━━━ DATA SUPPLIED ━━━

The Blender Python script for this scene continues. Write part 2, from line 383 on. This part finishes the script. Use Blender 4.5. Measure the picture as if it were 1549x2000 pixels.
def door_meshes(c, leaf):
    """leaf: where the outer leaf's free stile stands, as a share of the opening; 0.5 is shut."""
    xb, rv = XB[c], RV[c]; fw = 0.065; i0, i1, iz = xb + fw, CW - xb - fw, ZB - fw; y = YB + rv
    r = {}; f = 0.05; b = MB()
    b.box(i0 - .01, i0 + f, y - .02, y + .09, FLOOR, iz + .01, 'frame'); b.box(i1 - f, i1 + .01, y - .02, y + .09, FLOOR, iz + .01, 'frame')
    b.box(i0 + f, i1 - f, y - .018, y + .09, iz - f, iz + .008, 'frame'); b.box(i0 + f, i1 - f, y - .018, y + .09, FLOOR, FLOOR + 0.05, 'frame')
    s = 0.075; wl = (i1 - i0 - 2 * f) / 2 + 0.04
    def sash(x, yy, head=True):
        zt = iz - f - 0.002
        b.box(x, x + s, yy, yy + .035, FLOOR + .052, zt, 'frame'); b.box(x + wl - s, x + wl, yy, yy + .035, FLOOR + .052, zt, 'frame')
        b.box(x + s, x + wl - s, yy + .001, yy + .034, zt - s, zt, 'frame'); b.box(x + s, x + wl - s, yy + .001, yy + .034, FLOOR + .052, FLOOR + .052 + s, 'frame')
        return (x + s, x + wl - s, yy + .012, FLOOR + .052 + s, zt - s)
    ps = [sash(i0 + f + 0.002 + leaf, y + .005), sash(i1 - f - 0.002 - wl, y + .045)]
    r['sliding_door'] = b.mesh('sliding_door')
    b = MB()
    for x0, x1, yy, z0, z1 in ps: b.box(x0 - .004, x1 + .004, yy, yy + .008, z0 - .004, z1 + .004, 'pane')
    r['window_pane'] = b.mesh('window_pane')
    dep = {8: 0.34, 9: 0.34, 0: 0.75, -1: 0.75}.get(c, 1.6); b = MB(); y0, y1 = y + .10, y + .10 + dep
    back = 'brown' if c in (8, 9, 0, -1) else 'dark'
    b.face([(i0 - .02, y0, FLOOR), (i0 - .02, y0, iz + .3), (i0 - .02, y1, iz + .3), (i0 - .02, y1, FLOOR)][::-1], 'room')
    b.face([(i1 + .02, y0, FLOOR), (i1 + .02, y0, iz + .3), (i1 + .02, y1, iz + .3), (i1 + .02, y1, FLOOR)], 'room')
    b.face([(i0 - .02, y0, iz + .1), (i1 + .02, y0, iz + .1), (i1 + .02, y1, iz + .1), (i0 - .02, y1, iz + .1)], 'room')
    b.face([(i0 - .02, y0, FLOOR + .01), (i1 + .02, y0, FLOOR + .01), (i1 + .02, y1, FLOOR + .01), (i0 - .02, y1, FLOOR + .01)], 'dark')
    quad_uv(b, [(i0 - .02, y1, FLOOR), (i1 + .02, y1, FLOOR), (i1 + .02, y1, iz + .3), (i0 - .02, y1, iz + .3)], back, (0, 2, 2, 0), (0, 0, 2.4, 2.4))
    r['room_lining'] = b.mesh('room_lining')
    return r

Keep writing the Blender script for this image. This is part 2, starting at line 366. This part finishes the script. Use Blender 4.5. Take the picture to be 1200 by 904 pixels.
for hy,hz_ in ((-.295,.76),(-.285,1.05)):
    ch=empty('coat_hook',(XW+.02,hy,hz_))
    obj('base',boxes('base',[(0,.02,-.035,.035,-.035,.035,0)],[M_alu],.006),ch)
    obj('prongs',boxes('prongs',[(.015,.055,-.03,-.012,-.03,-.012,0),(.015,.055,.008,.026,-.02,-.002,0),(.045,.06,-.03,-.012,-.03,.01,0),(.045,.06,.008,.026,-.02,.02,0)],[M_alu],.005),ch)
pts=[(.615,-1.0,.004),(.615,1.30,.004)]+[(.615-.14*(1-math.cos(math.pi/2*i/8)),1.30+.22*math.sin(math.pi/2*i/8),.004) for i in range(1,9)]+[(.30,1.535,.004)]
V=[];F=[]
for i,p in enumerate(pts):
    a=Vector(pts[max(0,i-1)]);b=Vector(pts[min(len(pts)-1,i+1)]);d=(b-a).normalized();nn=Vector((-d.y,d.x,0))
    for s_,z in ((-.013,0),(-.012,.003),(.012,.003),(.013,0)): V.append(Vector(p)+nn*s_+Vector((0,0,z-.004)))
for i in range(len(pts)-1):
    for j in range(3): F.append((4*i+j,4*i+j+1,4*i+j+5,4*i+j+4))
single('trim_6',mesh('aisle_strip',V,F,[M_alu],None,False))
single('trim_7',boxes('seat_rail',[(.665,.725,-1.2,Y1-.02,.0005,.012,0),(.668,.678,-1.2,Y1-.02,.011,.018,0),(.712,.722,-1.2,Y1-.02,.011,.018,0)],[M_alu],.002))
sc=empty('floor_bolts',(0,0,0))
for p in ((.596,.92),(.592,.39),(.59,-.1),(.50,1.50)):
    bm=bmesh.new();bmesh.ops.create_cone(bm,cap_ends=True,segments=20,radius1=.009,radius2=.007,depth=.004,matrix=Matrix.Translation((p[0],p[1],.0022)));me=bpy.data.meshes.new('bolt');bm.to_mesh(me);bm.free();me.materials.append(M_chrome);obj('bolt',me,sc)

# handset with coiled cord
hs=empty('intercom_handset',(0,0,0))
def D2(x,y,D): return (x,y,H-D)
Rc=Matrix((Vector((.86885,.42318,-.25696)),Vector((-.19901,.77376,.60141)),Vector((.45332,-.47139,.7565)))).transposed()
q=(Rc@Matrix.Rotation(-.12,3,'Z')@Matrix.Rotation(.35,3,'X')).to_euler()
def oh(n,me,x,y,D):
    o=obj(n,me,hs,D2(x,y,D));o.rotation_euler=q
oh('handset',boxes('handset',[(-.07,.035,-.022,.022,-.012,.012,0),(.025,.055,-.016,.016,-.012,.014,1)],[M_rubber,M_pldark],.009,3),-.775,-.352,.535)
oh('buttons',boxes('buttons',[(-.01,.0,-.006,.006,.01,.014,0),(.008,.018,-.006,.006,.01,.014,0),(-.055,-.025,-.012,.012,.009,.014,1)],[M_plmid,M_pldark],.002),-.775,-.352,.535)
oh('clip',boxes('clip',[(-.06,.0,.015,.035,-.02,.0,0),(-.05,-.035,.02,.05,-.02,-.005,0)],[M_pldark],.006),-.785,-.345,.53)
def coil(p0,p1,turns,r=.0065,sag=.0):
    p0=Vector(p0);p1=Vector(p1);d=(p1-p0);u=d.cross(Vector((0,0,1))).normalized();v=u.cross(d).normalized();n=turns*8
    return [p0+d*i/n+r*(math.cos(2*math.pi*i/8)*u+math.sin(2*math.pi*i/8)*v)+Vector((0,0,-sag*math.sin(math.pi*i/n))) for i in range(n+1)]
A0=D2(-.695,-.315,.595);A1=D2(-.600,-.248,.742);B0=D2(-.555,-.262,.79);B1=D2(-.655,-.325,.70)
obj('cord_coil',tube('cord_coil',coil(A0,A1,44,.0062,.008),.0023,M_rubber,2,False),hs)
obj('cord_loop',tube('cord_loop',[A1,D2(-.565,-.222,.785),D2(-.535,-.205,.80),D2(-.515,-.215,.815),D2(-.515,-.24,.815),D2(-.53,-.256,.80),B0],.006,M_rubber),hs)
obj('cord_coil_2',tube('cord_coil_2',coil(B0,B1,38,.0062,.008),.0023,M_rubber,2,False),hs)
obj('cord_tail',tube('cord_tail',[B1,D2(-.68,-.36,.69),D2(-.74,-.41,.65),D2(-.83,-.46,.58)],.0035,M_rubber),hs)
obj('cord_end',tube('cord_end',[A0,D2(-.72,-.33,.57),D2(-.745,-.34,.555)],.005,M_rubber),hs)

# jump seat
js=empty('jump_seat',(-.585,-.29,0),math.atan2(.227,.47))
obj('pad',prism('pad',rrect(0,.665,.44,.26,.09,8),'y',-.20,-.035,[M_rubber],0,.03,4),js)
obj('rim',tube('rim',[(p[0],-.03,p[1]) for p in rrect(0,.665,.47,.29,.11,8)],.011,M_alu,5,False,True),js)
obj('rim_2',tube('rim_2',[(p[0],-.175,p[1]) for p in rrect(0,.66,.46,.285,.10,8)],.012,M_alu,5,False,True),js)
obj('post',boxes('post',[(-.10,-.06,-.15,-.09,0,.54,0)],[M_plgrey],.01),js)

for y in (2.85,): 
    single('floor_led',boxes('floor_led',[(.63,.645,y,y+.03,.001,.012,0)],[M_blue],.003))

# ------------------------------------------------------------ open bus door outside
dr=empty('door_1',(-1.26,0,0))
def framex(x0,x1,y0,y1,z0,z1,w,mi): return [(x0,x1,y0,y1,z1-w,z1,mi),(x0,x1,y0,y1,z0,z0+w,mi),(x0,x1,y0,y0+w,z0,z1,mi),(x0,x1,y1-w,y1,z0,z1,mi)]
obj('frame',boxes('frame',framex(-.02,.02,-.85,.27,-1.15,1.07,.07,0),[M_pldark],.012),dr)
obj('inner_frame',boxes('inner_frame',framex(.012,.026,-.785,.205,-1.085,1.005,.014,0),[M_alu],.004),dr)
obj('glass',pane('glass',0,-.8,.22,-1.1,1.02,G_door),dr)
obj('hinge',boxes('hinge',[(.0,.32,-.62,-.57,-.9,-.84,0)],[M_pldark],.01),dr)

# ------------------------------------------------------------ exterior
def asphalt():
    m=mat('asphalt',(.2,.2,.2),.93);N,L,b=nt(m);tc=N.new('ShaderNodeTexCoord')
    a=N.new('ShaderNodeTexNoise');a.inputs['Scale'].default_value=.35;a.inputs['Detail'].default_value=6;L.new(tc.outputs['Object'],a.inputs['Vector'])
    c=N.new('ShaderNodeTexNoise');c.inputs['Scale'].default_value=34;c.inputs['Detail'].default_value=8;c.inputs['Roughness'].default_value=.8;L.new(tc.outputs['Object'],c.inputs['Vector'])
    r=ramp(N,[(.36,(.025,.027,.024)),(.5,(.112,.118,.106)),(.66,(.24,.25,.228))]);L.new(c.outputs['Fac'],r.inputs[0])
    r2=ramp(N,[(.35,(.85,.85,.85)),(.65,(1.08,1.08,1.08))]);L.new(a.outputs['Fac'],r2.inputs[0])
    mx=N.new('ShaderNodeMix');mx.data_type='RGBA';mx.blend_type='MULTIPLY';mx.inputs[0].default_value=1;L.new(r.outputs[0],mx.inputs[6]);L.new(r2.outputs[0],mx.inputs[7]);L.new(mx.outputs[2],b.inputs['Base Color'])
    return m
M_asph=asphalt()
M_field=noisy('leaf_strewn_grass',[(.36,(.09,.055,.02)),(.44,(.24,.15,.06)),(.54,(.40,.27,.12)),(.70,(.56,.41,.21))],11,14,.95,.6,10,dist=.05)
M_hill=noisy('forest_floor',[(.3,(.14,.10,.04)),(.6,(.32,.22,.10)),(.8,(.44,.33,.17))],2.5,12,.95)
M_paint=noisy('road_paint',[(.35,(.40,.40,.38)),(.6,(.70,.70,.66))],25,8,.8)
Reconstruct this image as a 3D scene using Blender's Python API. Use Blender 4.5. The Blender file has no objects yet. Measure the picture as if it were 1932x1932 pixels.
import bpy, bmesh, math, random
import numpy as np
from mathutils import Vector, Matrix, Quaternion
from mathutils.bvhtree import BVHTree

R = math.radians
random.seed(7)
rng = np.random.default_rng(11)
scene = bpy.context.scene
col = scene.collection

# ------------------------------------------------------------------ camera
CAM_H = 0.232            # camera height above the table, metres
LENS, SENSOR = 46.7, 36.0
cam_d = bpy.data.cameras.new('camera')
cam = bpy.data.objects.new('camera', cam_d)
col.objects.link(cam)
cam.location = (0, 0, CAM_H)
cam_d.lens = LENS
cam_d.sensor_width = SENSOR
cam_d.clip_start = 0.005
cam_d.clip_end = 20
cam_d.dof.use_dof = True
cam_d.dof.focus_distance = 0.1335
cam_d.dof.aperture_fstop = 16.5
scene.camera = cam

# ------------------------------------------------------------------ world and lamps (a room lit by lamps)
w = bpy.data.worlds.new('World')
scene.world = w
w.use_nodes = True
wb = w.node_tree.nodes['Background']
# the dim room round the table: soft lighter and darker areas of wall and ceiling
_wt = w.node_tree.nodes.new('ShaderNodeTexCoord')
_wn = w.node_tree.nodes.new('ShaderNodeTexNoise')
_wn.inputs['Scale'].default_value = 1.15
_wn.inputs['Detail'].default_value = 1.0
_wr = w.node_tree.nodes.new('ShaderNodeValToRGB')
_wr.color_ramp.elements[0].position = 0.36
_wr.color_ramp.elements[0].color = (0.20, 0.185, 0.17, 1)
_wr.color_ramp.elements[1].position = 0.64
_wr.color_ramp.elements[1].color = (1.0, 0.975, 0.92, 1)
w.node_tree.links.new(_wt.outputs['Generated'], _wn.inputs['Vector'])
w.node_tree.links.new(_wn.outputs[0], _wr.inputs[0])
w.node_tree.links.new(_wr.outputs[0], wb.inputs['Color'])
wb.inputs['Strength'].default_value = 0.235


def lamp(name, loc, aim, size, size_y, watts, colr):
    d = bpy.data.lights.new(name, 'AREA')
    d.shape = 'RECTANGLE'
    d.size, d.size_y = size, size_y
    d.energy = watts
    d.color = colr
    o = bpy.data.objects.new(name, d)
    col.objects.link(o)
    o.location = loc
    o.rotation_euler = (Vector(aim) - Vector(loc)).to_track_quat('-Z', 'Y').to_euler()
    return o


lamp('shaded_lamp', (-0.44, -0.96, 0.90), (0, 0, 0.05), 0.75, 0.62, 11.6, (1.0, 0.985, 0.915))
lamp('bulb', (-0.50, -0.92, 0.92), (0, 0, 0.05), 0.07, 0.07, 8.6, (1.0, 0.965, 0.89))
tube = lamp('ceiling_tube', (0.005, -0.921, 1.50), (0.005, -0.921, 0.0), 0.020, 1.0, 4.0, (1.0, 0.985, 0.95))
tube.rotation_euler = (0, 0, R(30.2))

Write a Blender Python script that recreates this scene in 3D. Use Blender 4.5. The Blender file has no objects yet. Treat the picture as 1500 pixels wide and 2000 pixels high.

━━━

* **TASK**: Repeat, unchanged, every line from the one that contains "b.face([(i0 - .02, y0, iz" to the one that contains "b.face([(i0 - .02, y0, FLOOR +", including both, and no other line.

* **WORKED SOLUTION**:
    b.face([(i0 - .02, y0, iz + .1), (i1 + .02, y0, iz + .1), (i1 + .02, y1, iz + .1), (i0 - .02, y1, iz + .1)], 'room')
    b.face([(i0 - .02, y0, FLOOR + .01), (i1 + .02, y0, FLOOR + .01), (i1 + .02, y1, FLOOR + .01), (i0 - .02, y1, FLOOR + .01)], 'dark')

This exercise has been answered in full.